Without specifics, a sweeping statement like that carries basically zero weight in a debate. Which is not to say (as I already pointed out) that his ideas were in fact full of flaws, but you need to do better than just these empty one-offs.
They have, but not for that reason at all. These ideas worked (and continue to work) just fine for a very small number of people who agree to abide by them, such as the population of a kibbutz or an ashram. They fail for larger populations only because there's always someone who wants all the power for himself.
Exactly. Even ignoring his ludicrous ideas regarding the nature of history, social order, and morality, the simple fact of the matter is that Marx's theories almost completely ignore human nature, opting for a strictly deterministic approach instead. That has been shown time and again to be false.
Human beings simply are not an "egalitarian" species, nor are they inclined to think in strictly "egalitarian" terms. More dominant personalities are always present, and they have a strong tendency to take disproportionate amounts of power for themselves.
Besides which, Marx's ideas can't even really be said to "work" on a small scale either. Every commune I'm aware of has basically broken down and gone extinct after a generation or two.
The vast majority of people just are not interested in living by the rules Marxism sets forward.
Don't try to paper over the fact that both Republican China and Tsarist Russia killed plenty of their own people with whom they were unhappy.

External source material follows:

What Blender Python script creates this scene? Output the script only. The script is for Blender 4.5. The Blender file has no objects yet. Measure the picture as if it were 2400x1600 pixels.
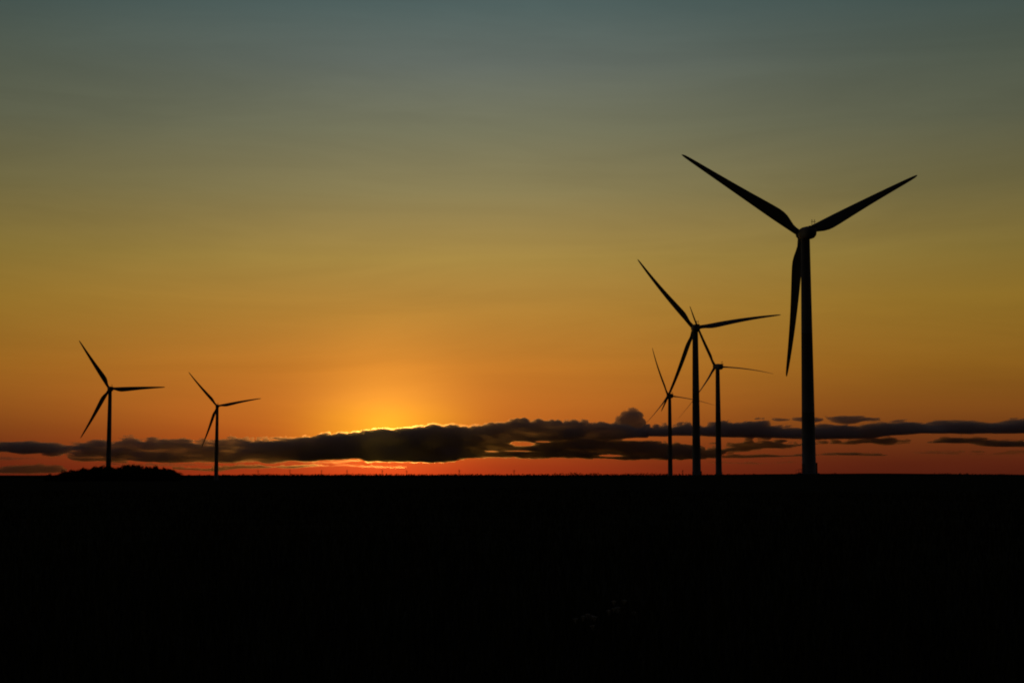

The USSR and Red China killed more by an order of a magnitude. They imprisoned, tortured, exiled, and repressed massively larger portions of their populations as well.
There is really no comparison.
To judge the relative merits of governments exclusively by body count is just silly.
In the longer term, the ordinary peasants turned out to be somewhat better off under Stalin and Mao than they were under their predecessors.
Not in the least. The
only benefits brought about by either the USSR or Red China were indirect results of industrialization.
Again, that was accomplished largely
in spite of the ideology embraced by these regimes, rather than because of it. It was also not a development which necessarily required "revolution" in the first place.
Plenty of underdeveloped countries have made that transition peacefully. Tsarist Russia was actually well on it's way to industrialization before WW1 even broke out.
If anything, the damage caused by the Russian Revolution and subsequent Communist economic incompetence slowed the process down.